With that foundation in place, Dawkins described the organization as entering a new stage.
“Now we’re starting our ascent, I think that’s how I would define it,” Dawkins said.
That ascent is centered around building something sustainable, with Washington balancing young talent and veteran leadership.
“We’re starting to climb to achieving what our goal is, sustained success, and we’re here to make sure that happens for our fans,” Will Dawkins said.
With Alex Sarr entering his third season and No. 1 pick AJ Dybantsa set to join the roster as a rookie, Washington isn’t simply adding established names. The Wizards are surrounding their young core with players who have experience navigating the expectations that come with winning basketball.
Ayton Brings Size and a Proven Track Record
The Wizards acquired Ayton from the Lakers in exchange for guard Jaden Hardy and two future second-round picks. The move gives Washington a proven interior scorer and rebounder to pair with its young frontcourt pieces.
Ayton, the first overall pick in the 2018 NBA Draft, has played 470 career games across stints with Phoenix, Portland, and the Lakers. His career averages of 15.8 points, 10.1 rebounds, 1.5 assists, and 1.0 block per game come with a .599 field goal percentage that ranks eighth-best in NBA history.
Last season in Los Angeles, he posted a career-high .671 mark from the field across all 72 games, averaging 12.5 points and 8.0 rebounds.
Durability and consistency have defined Ayton’s career. He has averaged a double-double in seven of his eight NBA seasons, a feat matched by just six players league-wide since 2018.
That kind of reliability alongside Anthony Davis and Sarr gives Washington real depth in the frontcourt and provides the type of veteran presence a young roster needs.
The cost was Hardy, a promising but still-developing guard who appeared in 23 games for Washington after arriving via a February trade with Dallas, averaging 12.6 points per game.
It’s official: the Wizards have acquired DeAndre Ayton from the Lakers. 🧵#NBA | #ForTheDistrict pic.twitter.com/Kx08iJ2VDL
— Double Take Sports (@dbltakesports) July 8, 2026
Middleton Returns Bringing Championship Experience
Middleton’s return to Washington comes with a different type of value.
He originally arrived from Milwaukee in a February 2025 trade, started 48 games for the Wizards, and averaged 10.4 points, 3.9 rebounds, and 3.3 assists before being dealt to Dallas roughly a year later as part of the deal that brought Anthony Davis to Washington.
Now, via a sign-and-trade agreement that sends D’Angelo Russell to Memphis as part of a larger six-team deal, Middleton is back in D.C. on a three-year contract.
What Middleton brings isn’t just familiarity. It is a résumé most rosters cannot replicate.
A three-time All-Star (2019, 2020, 2022) and member of Team USA’s gold medal-winning roster at the 2020 Tokyo Olympics, Middleton started every game during Milwaukee’s 2021 championship run.

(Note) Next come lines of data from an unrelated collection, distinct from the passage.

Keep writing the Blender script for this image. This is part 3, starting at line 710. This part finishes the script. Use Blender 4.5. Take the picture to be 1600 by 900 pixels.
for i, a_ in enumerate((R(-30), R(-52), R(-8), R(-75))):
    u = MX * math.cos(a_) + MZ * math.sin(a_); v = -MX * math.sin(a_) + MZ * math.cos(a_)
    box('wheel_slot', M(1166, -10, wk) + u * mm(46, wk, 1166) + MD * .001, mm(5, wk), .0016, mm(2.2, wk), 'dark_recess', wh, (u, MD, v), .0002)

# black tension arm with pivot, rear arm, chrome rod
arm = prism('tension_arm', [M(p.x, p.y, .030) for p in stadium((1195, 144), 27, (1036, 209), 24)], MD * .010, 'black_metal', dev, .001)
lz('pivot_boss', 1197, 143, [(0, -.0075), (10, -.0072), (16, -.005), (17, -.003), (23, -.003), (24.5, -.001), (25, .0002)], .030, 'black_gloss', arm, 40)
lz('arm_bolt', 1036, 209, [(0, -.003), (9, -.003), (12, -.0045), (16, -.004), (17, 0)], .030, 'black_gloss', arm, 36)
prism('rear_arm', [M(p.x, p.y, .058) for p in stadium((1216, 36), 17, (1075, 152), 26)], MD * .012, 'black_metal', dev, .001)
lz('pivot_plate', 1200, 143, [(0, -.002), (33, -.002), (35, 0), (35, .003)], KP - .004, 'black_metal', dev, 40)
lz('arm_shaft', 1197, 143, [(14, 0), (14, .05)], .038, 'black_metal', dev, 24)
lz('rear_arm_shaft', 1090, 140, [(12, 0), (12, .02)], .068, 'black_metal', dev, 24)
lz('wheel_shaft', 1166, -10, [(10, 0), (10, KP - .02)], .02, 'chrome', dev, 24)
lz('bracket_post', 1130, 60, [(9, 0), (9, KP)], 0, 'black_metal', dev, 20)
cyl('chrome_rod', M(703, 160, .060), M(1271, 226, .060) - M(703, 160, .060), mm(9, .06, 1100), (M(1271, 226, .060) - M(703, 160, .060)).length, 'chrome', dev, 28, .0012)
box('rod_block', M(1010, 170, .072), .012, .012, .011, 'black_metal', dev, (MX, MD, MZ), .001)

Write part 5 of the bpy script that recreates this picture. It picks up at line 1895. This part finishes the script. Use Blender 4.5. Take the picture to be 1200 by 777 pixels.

Across 839 career games, he holds averages of 16.1 points, 4.7 rebounds, and 3.9 assists, numbers that rise when the stage gets bigger.
In 80 playoff games across nine postseason appearances, Middleton has averaged 20.6 points, 6.5 rebounds, and 4.8 assists per game.
That postseason track record matters for a young Wizards roster still learning what sustained winning requires. Veteran presence is one thing; a player who has consistently produced when the games matter most is another.
He’s back. 🏀
— Double Take Sports (@dbltakesports) July 8, 2026
Khris Middleton has agreed to a three-year, $17.6M deal with the Wizards via a sign-and-trade with Dallas.
A 3x All-Star and 2021 NBA champion, Middleton brings the kind of playoff experience and locker room presence this roster is building around.… pic.twitter.com/joyl5LSi1r
The Bigger Picture
The additions of Ayton and Middleton do not change who Washington is ultimately building around. Instead, they provide structure around a young foundation.
The Wizards enter the season with Young running the offense, Davis anchoring the frontcourt, Sarr continuing his development, and Dybantsa beginning his NBA career as one of the most anticipated prospects in recent draft history.
Ayton and Middleton give that group proven professionals to lean on, both on the floor and in the locker room.
Will Dawkins also made it clear that Washington is trying to build a team identity that opponents feel every time they come to D.C.
“Not a lot of easy nights when you come to DC,” Dawkins said. “You’re in for a dogfight.”
It’s a deliberate approach: pair high-ceiling youth with proven veterans who understand what a deep playoff run requires.
Whether it translates to wins this season remains to be seen, but the intent behind Dawkins’ roster construction is no longer in question.